Group exhibition Curated by Augusto Arbizo Bill Adams (NY) Kai Althoff (Germany) Glenn Brown (UK) Ann Conway (NY) Holly Coulis (NY) Ann Craven (NY) John Currin (NY) Nuno de Campos (Portugal) Edward del Rosario (NY) Naomi Fisher (Miami) Tim Gardner (Canada) Lothar Hempel (Germany) Mika Kato (Japan) Kurt Kauper (NY) Jenny Laden (NY) JP Munro (LA) Wangechi Mutu (Kenya/NY) Paul P. (Canada) Richard Patterson (UK) Philippe Perrot (France) Matt Saunders (WA/Germany) Jenny Scobel (NY) Shahzia Sikander (Pakistan) Jeff Sonhouse (NY) Ryan Steadman (NY) Tim Stoner (UK) Neal Tait (UK) Thomas Trosch (LA) Richard Wathen (UK) Michael Wetzel (NY) Kehinde Wiley (NY) Lisa Yuskavage (NY)
Artemis Greenberg Van Doren Gallery is pleased to present a thematic group exhibition of paintings titled She’s Come Undone, organized by artist and curator Augusto Arbizo. On view from June 3 – July 16, 2004, the exhibition features several generations of international contemporary artists – including NY, LA, Miami, Paris, Tokyo, London, and Berlin - working in the figurative genre.
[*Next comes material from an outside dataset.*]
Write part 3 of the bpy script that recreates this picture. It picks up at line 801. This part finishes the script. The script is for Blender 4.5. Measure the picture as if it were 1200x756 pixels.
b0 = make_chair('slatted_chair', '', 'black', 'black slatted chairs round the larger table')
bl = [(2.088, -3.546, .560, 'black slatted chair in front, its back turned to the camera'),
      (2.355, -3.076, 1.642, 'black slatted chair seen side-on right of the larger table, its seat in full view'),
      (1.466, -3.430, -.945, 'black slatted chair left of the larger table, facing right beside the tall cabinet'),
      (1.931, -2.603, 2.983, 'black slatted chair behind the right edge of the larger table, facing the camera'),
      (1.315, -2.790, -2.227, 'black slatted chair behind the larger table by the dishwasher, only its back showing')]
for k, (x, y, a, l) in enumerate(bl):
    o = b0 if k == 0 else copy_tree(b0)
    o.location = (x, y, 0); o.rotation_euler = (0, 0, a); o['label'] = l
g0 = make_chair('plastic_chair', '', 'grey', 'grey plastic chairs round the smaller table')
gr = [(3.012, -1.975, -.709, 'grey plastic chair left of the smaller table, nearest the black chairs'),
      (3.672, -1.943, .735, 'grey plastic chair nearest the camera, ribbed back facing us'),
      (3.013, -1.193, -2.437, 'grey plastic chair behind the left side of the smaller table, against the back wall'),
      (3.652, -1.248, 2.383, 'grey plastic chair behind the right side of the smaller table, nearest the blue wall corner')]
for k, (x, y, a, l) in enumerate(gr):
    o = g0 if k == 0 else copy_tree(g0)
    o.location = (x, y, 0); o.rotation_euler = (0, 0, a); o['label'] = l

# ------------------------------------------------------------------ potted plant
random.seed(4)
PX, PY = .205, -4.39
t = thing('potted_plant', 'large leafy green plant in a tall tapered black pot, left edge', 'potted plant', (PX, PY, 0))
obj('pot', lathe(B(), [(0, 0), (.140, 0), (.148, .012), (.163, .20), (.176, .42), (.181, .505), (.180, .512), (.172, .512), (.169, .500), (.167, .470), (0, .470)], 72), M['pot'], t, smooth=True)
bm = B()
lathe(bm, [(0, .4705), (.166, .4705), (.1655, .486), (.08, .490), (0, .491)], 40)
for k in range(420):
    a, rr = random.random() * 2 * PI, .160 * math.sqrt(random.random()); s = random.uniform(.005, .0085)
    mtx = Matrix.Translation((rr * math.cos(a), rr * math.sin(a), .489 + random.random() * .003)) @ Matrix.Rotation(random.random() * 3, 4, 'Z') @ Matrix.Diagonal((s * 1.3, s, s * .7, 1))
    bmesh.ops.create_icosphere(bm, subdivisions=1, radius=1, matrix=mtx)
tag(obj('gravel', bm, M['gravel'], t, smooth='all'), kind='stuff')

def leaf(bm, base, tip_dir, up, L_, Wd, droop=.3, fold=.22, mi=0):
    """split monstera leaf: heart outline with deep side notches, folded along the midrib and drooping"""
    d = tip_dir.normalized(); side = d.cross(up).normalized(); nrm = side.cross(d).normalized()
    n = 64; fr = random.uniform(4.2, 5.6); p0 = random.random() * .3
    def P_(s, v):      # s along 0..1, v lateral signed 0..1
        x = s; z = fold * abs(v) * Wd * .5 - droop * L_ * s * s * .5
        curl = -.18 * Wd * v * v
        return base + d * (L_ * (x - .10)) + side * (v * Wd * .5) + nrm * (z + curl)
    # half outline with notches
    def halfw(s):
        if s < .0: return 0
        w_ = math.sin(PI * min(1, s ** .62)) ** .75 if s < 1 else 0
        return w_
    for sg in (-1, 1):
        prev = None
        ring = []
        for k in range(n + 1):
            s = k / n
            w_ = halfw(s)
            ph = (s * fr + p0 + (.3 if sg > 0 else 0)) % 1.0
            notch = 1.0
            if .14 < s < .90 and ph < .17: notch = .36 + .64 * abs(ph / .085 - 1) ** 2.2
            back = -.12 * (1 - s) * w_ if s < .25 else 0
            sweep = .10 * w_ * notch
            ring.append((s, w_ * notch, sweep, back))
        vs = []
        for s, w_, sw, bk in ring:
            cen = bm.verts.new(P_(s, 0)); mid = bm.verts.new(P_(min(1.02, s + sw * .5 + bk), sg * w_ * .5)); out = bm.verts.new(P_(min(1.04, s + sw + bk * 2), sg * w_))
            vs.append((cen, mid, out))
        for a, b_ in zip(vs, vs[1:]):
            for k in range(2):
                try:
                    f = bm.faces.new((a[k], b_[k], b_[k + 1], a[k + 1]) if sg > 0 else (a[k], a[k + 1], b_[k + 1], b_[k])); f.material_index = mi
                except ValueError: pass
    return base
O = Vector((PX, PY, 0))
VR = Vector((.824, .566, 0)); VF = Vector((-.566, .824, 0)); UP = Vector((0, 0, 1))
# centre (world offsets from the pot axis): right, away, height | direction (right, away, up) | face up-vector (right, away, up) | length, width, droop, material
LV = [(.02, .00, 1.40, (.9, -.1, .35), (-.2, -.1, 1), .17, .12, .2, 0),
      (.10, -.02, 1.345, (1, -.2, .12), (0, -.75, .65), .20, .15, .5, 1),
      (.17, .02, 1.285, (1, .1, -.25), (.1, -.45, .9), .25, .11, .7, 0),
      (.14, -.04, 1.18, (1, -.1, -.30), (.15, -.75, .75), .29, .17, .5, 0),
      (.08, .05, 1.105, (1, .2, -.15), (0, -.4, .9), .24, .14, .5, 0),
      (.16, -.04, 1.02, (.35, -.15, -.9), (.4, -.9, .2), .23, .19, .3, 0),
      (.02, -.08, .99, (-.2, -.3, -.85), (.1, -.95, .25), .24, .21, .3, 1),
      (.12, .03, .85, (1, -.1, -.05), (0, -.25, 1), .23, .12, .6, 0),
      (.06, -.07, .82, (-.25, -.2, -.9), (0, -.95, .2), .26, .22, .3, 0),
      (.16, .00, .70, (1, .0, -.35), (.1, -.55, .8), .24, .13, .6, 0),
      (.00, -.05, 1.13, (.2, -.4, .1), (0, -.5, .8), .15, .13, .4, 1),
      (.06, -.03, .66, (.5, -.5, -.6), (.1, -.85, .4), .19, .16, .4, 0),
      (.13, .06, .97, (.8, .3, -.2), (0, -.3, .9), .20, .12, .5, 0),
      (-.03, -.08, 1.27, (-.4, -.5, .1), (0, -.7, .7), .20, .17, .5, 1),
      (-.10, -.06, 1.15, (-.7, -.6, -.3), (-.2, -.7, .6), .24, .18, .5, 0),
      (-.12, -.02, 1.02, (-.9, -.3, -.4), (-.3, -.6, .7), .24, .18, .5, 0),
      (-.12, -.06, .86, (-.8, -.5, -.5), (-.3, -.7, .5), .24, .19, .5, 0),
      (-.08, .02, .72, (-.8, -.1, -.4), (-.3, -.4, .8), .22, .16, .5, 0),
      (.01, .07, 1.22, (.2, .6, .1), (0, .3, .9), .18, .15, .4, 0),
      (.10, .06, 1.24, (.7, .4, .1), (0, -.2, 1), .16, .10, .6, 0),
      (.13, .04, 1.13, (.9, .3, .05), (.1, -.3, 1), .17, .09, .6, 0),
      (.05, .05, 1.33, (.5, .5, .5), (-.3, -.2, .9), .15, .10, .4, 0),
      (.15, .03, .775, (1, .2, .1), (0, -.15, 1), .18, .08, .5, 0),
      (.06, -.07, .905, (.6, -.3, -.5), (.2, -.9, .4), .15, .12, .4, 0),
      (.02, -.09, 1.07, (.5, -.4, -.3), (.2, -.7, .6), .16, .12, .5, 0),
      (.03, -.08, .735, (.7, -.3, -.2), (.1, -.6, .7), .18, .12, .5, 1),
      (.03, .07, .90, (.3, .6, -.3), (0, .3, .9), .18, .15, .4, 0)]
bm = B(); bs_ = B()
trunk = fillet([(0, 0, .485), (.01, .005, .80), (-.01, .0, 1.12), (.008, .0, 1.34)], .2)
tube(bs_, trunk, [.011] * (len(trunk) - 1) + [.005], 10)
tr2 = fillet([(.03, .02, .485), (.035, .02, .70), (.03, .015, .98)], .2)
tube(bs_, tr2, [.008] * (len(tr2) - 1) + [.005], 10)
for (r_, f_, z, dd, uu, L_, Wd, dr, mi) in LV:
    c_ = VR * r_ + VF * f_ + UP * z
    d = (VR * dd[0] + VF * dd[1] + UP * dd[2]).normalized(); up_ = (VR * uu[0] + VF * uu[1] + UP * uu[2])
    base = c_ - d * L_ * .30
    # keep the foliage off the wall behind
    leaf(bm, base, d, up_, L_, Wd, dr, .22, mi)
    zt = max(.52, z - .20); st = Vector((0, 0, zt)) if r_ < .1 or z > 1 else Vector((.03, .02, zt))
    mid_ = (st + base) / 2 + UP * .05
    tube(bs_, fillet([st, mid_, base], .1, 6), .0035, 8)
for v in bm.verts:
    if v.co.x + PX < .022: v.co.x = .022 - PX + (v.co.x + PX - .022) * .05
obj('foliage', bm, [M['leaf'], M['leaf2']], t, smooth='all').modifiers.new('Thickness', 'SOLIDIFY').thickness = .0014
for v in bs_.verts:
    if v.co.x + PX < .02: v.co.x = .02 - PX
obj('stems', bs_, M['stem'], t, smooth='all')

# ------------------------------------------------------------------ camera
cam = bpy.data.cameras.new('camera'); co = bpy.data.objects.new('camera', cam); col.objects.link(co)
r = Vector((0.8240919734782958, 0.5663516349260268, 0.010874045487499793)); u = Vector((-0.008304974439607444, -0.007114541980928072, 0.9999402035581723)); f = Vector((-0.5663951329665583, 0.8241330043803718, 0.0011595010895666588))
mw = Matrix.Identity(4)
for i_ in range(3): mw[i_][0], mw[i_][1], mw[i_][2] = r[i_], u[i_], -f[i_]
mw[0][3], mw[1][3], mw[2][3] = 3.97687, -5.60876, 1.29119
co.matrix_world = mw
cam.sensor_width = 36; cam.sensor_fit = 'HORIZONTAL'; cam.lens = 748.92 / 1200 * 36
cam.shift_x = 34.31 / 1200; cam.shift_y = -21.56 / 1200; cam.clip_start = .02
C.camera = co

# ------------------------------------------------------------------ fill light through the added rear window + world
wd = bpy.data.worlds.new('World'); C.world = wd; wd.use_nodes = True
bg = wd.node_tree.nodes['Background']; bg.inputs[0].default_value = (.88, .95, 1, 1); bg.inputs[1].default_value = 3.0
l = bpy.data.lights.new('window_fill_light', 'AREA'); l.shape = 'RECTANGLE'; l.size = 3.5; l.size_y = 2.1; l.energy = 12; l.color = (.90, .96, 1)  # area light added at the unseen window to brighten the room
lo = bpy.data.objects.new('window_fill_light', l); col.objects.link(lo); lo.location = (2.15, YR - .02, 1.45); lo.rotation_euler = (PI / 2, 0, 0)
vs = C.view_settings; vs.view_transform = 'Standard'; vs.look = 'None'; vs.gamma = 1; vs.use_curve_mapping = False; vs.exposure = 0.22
Featuring a dynamic group of thirty-two artists, She’s Come Undone focuses on current trends in contemporary figurative painting – from staged studio portraits and romantic pastiche to more photo and film inspired works. A strong dedication to the craft of painting – particularly the modeling of form through the use of light and color – is evident in all the artists’ works. Many feature traditional format single figures in imagined theatrical settings or situations. Other works present the human form as abstracted, fragmented, or decorated. Figures and groupings become narratives – fictional and otherwise.
She’s Come Undone is less a selective survey of recent figuration and more an inclusive sampling of the genre’s many possibilities - as well as of painting itself. The show is anchored by an early work by John Currin, painted in 1990, when figuration was considered an anachronism. Currin’s ‘yearbook picture’ provides a context for the rest of exhibition, which features new and recent work – from ‘portraits’ by Glenn Brown, Ann Craven, Kehinde Wiley, Mika Kato, and Richard Wathen to fête galantes by Holly Coulis and Tim Stoner. Works by younger artists such as Jeff Sonhouse, Lothar Hempel, and Wangechi Mutu feature stylized and abstracted figures, while those by Edward del Rosario, Nuno de Campos and Kurt Kauper are more straightforward and contemplative.